Conor Oberst’s “Upside Down Mountain” a Top Contender for 2014’s Best

24 Jun


Bright Eyes. That’s been the music alter ego of Conor Oberst since he was in his mid-teens. I’m not sure where the Bright Eyes reference comes from. With song lyrics that often ask hard questions or focus on the darker side of life, it certainly doesn’t suggest that Oberst sees everything with stars in his eyes. Perhaps it’s a reflection of the intelligence that sparkles behind those irises.

While Oberst — whether as Bright Eyes or as a solo artist — creates compelling melodies that you can’t get out of your head, it is also essential that you listen closely to the lyrics of his songs. He’s a fabulous writer — a poet of extraordinary gifts. And no review of a work by Oberst would be complete without references to selected lyrics in addition to his melodies.

This is certainly the case with Oberst’s newest work as a solo artist, Upside Down Mountain. The 13-song set with 50 minutes of exquisite music is one of my favorites of 2014.

Some might categorize it as indie folk — but that would be too narrow of a definition. It’s rock, pop and folk fused together into songs that are immediately familiar and then become unforgettable. Oberst himself labels Upside Down Mountain as alternative. Whatever genre it is, you need to hear it.

It’s been hard for me to decide what songs to highlight in this review as I’ve listened to the album. The opener, “Time Forgot,” is an excellent starting point — with its stuttering, electronic rhythm, ringing guitar and simple melody. And right away, Oberst’s lyrics make an interesting claim. “They say everyone has a choice to make/To be loved or to be free/I told you once I felt invisible/And I’m sure right now you see.”

The second track, “Zigzagging Toward the Light,” is one of my favorites on the album. As Oberst contemplates the meaning of life’s journey toward whatever lies beyond, he sings, “I’m blessed with a heart that doesn’t stop/My mind’s a weathervane — spins around just like a top….I’m going to leave here ‘fore too long/Zigzagging toward the light, I’m off to sing my boundless song.”

The video for this track is also fascinating — especially because it features Oberst, who has traditionally scorned music videos, trying to get through an ordinary day while he is observed by an omniscient presence. Definitely worth watching.

The album’s third song (no, I’m not going to write about all 13 tracks — although it’s tempting!) is a fun, mid-tempo indie folk-rock tune with a bit of a Johnny Cash-style, echo-y country guitar. “ The song’s title, “Hundreds of Ways,” is a reference to the variety of methods we can us to get through the days…and we just have to find one. A little Van Morrison-type saxophone is a nice added touch musically.

In “Artifact #1,” Oberst has created an intimate love song. He muses, “I don’t want a second chance/To be an object of desire/If that means slipping through your hands/If I had tried to make you mine/You would have walked away/I can’t compete with memories/They never have to change.”

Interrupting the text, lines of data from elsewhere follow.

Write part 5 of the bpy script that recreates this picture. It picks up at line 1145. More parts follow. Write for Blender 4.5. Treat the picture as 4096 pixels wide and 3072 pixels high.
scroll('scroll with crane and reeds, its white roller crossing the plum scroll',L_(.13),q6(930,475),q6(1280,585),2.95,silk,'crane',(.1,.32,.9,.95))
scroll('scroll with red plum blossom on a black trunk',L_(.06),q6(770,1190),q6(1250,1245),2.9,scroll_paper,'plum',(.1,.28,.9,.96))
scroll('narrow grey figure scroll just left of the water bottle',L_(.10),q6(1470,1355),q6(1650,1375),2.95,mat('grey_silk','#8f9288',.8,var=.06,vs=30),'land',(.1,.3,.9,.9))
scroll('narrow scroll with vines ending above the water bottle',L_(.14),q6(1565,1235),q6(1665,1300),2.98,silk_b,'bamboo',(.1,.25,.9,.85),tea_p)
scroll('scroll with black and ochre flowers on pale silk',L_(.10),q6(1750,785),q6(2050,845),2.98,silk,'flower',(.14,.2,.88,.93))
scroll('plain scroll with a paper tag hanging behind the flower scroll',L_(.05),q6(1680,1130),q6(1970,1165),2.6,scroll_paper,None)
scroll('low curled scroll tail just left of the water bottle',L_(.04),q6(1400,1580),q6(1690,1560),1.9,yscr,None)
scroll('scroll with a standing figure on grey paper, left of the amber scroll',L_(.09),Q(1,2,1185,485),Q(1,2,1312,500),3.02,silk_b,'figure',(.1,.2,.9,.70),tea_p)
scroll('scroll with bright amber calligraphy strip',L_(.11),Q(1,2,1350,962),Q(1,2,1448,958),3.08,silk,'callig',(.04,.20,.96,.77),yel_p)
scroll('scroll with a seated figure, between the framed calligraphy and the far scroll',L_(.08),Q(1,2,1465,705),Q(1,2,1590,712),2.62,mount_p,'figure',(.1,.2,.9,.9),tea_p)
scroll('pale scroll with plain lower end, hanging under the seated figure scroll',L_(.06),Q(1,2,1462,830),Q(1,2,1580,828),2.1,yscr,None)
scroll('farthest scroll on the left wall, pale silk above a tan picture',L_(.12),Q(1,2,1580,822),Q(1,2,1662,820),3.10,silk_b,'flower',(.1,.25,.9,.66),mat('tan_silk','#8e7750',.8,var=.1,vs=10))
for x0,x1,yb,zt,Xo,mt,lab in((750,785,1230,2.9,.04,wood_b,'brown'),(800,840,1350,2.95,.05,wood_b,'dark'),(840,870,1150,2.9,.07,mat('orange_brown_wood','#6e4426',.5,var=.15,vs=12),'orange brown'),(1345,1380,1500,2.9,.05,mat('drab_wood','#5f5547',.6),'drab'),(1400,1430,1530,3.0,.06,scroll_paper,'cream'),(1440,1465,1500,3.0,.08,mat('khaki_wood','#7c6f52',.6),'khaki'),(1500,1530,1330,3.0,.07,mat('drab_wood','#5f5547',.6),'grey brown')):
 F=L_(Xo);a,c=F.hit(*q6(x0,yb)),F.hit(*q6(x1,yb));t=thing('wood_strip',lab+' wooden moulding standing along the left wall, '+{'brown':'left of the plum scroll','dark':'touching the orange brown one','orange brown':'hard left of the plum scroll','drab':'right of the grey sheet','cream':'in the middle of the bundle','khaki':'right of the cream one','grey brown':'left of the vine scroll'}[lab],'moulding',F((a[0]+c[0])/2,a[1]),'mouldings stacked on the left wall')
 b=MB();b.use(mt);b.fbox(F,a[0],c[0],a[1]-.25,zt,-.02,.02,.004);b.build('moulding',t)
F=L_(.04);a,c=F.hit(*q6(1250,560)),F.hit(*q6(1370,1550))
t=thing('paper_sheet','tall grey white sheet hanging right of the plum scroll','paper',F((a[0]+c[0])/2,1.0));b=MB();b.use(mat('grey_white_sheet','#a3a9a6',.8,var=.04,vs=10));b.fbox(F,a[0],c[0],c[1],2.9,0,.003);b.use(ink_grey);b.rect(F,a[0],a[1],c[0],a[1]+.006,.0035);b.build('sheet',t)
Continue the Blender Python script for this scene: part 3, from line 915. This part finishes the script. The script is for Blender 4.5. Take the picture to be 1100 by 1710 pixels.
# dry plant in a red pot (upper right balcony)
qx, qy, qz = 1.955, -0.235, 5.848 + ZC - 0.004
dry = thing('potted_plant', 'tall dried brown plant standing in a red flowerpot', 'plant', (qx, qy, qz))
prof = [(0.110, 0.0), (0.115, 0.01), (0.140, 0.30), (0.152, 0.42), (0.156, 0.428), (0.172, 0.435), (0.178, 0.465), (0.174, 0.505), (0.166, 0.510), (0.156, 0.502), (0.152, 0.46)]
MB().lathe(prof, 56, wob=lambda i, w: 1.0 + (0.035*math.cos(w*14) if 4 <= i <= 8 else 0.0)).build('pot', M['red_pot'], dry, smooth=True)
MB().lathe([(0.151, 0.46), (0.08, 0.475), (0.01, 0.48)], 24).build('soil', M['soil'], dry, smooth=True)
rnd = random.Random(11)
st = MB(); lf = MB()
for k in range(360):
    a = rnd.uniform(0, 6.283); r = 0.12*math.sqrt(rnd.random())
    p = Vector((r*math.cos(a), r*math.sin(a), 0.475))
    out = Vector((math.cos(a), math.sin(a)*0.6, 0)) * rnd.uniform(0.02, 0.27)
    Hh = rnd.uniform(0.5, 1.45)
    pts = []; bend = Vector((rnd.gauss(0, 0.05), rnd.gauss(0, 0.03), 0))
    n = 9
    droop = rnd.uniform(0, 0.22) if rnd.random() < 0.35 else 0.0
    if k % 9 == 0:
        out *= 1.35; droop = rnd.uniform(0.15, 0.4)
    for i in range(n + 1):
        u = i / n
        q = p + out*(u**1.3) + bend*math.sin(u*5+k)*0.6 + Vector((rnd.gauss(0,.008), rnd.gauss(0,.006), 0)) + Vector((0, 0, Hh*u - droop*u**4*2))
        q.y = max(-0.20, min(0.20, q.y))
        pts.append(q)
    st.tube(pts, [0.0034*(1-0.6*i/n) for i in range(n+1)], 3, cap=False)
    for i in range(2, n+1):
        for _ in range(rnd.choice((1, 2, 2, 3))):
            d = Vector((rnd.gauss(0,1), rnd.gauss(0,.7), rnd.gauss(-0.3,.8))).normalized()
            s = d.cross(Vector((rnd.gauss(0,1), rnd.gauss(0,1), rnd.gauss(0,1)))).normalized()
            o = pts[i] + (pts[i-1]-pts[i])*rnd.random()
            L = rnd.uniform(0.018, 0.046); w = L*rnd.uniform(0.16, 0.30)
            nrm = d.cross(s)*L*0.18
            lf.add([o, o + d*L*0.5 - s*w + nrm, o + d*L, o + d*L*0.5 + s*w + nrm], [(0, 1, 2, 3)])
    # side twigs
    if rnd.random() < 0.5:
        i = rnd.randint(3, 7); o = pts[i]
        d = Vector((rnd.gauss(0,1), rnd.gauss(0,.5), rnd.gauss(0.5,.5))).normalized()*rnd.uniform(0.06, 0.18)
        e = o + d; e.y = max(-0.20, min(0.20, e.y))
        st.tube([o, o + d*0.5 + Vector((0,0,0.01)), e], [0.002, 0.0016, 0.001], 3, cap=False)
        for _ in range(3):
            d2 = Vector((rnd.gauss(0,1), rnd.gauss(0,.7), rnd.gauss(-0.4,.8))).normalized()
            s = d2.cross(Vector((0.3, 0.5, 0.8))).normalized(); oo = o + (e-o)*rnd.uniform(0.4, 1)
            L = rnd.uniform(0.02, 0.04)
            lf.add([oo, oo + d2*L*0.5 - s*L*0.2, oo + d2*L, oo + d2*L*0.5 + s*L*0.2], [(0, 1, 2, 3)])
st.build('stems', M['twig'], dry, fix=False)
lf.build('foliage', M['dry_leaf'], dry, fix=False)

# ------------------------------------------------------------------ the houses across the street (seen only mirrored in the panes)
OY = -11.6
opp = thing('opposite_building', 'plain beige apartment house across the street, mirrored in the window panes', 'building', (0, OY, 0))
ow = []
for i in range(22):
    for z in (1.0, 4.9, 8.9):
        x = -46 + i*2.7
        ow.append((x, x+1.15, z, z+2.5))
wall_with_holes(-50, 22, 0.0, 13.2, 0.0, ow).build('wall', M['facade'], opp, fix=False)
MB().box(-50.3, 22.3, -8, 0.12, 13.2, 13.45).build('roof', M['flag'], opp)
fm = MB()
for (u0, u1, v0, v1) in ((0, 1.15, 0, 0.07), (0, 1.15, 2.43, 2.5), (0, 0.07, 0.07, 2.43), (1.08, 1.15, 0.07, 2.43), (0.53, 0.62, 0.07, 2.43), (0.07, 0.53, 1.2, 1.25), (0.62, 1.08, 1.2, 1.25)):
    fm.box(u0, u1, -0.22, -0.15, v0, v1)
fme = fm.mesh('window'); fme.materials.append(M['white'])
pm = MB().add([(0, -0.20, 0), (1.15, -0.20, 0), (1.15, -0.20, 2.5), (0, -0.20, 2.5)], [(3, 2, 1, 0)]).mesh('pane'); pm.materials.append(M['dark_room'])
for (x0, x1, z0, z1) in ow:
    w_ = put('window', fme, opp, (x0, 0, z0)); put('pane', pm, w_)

And so it continues throughout Upside Down Mountain. Other highlights include: “Night at Lake Unknown,” a soft, sweet ballad backed with Oberst’s wistful slide guitar; “Governor’s Ball,” a bigger sound with fuzz guitar that’s reminiscent of some of the best of Neil Young; and one of two thought-provoking closing numbers, “Desert Island Questionnaire.”

The song begins with, “Say that you were stranded on a desert island/What books you gonna bring; what friends would tag along?” Oberst challenges us to think more deeply about our lives with observations such as, “You don’t like this game and you take exception/Who wants all this trouble, even hypothetical?”

Later, he exposes his raw inner self by saying, “I’m so bored with my life, but I’m still afraid to die” and issues a warning, “Everyone’s asleep in this burning building/I can’t wake them up in time.”

There’s great musical variety to Upside Down Mountain’s songs. Unlike some artists today, no two tracks sound alike, although they all fit together as part of a creative whole. My recommendation is that you put Oberst’s album on repeat, sit back, relax, and allow the music and lyrics to wash over you — giving you lots to think about and a very fulfilling emotional experience.